Facendo riferimento alla definizione più stretta, in un paese come l’Italia queste attività valgono complessivamente 88 miliardi di euro (al 2015) in termini di fatturato e circa 22 miliardi di euro in termini di valore aggiunto e richiedono circa 575.000 occupati.

La dimensione dell’economia circolare in Italia, in termini di valore aggiunto, vale poco meno dell’1,5% del valore aggiunto nazionale. Un valore sostanzialmente equivalente a quello di tutto il settore energetico nazionale o di un settore industriale storico come il tessile e non molto distante dal valore aggiunto dell’agricoltura.

Nell’economia circolare nazionale poco meno del 50% del valore aggiunto e circa il 35% degli occupati è riconducibile più specificamente alla filiera del riciclo, mentre la parte residua è essenzialmente riconducibile alla filiera della manutenzione e riparazione, con quote minori per ciclo idrico e servizi.

Complessivamente, la sostituzione di materia seconda nell’economia italiana comporta un beneficio – un risparmio potenziale – pari a 21 milioni di tonnellate equivalenti di petrolio e a 58 milioni di tonnellate di CO2. Si tratta di valori pari, rispettivamente, al 12,5 % della domanda interna di energia e al 14,6% delle emissioni climalteranti.

I benefici maggiori derivano dalle lavorazioni siderurgiche e metallurgiche.
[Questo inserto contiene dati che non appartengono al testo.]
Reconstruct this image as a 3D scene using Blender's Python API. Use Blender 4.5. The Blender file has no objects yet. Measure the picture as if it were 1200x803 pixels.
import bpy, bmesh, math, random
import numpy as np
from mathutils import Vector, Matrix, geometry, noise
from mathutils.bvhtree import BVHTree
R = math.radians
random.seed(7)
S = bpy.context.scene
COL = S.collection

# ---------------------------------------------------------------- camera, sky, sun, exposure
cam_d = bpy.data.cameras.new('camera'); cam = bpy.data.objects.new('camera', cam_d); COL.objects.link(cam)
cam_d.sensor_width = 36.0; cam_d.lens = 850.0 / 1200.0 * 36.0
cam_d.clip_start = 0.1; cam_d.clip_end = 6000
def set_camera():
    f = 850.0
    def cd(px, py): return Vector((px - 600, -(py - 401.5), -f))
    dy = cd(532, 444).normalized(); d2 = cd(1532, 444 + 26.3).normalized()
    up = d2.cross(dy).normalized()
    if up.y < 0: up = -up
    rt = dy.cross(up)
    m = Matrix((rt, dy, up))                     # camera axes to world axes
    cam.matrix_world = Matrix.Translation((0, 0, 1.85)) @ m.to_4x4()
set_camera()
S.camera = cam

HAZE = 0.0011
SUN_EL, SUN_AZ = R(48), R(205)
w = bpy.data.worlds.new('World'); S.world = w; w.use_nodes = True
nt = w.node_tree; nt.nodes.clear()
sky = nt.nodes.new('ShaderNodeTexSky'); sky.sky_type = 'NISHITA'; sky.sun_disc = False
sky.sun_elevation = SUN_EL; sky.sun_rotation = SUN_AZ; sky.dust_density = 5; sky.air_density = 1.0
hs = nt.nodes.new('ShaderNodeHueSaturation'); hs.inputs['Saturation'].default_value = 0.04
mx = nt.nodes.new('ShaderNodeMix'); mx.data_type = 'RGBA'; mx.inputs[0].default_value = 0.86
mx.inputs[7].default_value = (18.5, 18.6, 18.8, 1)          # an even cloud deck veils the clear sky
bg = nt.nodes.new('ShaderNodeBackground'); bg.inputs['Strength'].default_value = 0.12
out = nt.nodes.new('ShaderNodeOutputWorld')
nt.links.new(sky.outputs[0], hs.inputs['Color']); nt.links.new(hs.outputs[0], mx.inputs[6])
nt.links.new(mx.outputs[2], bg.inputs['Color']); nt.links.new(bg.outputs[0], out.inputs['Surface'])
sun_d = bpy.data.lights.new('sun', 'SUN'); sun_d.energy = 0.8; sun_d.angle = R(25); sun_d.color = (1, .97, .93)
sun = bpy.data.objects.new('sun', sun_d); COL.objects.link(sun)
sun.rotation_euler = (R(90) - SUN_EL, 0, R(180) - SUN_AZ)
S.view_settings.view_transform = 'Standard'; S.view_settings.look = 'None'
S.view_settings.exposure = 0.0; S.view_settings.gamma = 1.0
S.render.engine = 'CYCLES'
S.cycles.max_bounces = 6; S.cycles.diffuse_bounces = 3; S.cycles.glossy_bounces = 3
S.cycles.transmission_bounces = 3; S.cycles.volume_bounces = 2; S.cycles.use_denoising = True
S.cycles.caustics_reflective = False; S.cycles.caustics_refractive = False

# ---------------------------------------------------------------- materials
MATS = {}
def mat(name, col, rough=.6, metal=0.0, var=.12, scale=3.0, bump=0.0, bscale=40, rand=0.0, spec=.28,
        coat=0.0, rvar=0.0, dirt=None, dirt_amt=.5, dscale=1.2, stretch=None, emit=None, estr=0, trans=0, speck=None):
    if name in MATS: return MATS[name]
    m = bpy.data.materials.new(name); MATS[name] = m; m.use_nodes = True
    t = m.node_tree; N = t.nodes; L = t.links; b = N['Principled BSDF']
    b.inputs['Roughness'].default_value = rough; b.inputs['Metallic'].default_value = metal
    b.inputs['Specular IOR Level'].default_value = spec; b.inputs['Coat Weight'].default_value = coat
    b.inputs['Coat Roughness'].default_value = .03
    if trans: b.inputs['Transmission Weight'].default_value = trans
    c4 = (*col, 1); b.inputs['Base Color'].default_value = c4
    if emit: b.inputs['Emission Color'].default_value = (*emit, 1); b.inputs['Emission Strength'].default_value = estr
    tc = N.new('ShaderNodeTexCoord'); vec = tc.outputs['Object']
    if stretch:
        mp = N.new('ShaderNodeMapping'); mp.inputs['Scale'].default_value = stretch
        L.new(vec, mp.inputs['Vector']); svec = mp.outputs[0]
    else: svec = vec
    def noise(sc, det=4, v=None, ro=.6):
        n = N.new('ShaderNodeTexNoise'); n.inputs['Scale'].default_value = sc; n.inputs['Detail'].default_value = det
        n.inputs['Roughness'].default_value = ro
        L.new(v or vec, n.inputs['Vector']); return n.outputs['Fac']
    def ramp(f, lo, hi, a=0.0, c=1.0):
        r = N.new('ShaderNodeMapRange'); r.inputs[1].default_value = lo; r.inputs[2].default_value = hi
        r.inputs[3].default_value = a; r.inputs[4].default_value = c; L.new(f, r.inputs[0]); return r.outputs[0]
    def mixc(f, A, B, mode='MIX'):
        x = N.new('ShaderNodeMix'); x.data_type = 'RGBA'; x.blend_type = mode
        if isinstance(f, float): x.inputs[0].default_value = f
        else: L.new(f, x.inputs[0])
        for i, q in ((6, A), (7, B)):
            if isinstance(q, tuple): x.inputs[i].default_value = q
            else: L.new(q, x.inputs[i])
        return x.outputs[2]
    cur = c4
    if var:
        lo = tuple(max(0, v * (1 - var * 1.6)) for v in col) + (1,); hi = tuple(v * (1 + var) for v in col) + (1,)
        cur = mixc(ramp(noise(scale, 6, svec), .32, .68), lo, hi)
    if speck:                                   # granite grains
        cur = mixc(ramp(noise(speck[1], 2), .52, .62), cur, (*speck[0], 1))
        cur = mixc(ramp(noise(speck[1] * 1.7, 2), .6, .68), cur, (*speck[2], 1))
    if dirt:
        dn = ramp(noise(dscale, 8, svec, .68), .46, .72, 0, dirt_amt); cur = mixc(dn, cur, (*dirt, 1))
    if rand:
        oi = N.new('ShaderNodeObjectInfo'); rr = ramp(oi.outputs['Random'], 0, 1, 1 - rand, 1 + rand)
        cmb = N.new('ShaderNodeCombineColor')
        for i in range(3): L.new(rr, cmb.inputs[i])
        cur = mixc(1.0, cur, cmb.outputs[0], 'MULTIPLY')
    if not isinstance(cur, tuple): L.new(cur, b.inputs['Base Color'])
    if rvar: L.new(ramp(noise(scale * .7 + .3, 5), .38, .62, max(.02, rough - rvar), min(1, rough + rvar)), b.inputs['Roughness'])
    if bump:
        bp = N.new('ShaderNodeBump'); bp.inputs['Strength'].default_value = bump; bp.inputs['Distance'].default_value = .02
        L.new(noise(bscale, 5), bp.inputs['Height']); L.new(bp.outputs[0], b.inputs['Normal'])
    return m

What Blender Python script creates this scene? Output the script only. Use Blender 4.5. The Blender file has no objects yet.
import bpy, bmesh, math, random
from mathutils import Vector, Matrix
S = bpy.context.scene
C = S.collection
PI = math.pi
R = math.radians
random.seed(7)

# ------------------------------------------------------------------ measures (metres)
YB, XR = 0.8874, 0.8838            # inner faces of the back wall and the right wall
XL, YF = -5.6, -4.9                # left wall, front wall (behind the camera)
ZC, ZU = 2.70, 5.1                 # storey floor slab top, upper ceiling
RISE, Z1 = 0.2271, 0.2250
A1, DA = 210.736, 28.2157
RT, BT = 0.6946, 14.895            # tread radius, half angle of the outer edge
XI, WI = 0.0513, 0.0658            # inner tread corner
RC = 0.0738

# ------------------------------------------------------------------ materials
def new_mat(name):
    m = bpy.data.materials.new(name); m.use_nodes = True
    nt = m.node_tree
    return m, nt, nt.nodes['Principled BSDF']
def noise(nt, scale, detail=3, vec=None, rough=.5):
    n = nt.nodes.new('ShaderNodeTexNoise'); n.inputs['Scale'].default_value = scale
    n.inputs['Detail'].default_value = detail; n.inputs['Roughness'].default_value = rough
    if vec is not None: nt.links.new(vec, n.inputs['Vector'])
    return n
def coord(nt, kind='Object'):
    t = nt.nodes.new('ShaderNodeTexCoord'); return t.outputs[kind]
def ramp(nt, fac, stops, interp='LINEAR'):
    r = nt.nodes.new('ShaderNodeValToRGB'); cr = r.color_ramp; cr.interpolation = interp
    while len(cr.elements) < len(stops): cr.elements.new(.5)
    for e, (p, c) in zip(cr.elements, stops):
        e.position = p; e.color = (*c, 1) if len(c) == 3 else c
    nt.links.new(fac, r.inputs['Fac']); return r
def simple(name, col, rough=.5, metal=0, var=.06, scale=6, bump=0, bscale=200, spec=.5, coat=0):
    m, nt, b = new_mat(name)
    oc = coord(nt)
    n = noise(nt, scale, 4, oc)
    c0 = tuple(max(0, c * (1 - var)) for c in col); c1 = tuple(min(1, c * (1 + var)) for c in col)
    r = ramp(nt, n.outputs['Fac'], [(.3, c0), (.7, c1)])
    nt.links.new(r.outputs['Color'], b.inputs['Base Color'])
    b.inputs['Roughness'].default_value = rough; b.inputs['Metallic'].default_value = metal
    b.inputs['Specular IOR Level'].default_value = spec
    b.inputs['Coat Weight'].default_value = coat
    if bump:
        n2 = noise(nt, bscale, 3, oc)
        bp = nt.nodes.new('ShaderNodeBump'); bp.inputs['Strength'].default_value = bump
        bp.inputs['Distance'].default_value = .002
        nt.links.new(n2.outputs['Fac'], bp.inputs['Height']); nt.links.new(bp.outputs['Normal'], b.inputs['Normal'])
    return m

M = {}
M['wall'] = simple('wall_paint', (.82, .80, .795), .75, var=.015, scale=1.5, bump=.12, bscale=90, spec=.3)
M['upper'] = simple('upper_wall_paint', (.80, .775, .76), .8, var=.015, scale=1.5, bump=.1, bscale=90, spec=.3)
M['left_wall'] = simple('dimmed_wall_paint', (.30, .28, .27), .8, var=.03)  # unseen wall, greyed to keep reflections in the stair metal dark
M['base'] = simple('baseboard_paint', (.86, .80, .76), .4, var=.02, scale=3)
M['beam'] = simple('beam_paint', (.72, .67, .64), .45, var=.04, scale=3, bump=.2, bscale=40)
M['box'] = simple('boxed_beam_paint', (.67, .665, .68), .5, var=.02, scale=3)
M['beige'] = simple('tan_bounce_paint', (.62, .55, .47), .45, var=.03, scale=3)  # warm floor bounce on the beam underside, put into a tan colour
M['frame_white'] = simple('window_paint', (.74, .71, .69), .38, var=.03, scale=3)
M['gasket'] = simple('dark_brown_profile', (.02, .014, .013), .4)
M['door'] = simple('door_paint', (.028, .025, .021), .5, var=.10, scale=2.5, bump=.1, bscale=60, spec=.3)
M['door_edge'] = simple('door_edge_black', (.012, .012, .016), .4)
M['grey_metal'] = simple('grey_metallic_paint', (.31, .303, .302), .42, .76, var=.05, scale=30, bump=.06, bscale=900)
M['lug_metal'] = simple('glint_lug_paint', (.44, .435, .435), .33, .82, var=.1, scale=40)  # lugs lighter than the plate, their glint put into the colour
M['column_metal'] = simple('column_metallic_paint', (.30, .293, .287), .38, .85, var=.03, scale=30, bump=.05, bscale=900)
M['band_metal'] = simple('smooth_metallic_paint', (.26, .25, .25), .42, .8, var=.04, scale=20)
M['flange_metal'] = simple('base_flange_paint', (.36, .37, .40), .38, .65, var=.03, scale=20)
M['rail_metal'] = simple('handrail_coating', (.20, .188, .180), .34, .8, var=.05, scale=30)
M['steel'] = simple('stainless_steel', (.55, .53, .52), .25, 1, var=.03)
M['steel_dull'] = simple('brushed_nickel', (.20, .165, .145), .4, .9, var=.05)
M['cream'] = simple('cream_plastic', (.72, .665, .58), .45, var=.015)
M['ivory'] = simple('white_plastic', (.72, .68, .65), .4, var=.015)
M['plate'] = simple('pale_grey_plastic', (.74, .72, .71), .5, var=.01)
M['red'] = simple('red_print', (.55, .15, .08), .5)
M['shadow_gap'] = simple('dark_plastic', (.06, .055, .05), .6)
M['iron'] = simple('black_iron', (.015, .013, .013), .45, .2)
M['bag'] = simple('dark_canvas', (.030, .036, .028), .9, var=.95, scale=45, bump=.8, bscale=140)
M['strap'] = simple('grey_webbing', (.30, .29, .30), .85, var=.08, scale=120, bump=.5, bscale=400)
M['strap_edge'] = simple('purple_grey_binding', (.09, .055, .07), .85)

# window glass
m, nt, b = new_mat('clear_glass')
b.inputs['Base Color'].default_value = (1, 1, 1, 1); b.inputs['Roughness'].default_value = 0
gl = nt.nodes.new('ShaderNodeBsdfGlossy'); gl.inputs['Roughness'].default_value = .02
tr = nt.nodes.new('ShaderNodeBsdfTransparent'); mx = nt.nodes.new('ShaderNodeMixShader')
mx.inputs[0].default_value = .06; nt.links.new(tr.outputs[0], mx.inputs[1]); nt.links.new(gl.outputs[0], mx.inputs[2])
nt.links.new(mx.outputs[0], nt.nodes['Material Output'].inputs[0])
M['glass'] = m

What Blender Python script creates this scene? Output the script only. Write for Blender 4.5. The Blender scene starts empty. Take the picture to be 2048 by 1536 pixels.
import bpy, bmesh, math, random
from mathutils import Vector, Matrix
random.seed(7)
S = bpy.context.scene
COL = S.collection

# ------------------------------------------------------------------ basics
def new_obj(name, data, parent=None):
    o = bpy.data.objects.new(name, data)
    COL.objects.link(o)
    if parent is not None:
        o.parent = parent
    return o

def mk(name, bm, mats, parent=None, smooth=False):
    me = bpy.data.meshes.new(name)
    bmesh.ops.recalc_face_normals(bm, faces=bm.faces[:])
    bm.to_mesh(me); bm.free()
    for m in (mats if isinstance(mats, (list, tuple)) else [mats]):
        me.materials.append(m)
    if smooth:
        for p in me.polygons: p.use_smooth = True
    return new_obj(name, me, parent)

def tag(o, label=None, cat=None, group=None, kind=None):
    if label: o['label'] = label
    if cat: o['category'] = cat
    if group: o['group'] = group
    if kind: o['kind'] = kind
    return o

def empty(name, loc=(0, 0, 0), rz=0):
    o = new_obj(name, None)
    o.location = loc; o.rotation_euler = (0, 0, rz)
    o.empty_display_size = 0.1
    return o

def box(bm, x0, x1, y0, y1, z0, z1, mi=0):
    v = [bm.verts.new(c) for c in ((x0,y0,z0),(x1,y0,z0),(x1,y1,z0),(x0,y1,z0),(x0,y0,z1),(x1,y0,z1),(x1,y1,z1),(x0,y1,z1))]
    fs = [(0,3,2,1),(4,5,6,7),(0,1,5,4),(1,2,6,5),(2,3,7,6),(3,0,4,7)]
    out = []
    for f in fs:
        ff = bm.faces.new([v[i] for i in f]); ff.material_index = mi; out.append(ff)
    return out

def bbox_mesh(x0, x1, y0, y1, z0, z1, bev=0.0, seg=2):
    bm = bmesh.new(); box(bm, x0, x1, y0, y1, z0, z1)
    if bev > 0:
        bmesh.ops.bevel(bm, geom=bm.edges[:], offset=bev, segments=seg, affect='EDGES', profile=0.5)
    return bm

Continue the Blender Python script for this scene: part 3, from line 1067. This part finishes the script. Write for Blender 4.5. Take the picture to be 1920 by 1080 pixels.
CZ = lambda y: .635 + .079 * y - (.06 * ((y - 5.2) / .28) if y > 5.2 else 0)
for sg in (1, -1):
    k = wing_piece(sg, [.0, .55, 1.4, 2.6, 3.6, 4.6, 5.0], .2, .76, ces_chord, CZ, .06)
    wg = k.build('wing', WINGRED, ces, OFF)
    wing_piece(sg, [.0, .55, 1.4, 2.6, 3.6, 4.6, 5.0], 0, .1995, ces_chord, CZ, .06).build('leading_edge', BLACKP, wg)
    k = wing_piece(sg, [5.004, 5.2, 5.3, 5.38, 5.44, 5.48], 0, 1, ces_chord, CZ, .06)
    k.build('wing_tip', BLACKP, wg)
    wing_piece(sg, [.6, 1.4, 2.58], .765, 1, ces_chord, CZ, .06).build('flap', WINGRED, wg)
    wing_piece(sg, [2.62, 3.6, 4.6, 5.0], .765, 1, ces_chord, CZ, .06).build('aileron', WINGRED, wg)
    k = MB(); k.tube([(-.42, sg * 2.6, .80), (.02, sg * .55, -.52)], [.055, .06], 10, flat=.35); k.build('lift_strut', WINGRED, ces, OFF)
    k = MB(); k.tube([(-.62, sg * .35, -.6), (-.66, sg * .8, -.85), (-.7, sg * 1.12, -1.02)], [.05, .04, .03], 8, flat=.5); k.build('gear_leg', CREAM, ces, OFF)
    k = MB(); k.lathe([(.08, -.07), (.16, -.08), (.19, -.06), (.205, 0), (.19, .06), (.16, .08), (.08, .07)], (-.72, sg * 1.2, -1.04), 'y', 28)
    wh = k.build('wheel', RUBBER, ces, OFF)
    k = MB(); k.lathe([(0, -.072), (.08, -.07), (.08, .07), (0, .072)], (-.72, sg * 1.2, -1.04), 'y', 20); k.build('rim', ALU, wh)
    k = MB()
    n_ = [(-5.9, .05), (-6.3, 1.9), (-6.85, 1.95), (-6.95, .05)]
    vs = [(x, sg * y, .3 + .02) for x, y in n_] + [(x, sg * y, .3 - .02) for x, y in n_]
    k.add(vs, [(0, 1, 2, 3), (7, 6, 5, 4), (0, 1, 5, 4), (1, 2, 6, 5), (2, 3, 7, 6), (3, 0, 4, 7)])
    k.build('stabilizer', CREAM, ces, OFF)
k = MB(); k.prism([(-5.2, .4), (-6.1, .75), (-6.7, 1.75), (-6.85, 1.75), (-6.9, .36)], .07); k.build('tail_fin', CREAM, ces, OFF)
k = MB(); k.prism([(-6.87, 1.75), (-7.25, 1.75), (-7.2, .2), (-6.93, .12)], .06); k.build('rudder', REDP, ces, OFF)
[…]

In particolare, acciaio e alluminio (ormai quasi integralmente basati su rottami) determinano rispettivamente il 58% e il 23% delle minori emissioni di CO2 e il 60% e il 14,6% dei risparmi di consumi energetici. Anche in altri settori (cartario, lavorazione materie plastiche, vetrario etc), in particolare relativamente alle quantità trattate, i risparmi e le minori emissioni sono notevoli.

L’Italia, in cocnlusione, ha tutti i pre-requisiti per essere un paese leader dell’economia circolare. Per traformare le potenzialità in realtà serve però anche un’organica e coerente politica economica e ambientale.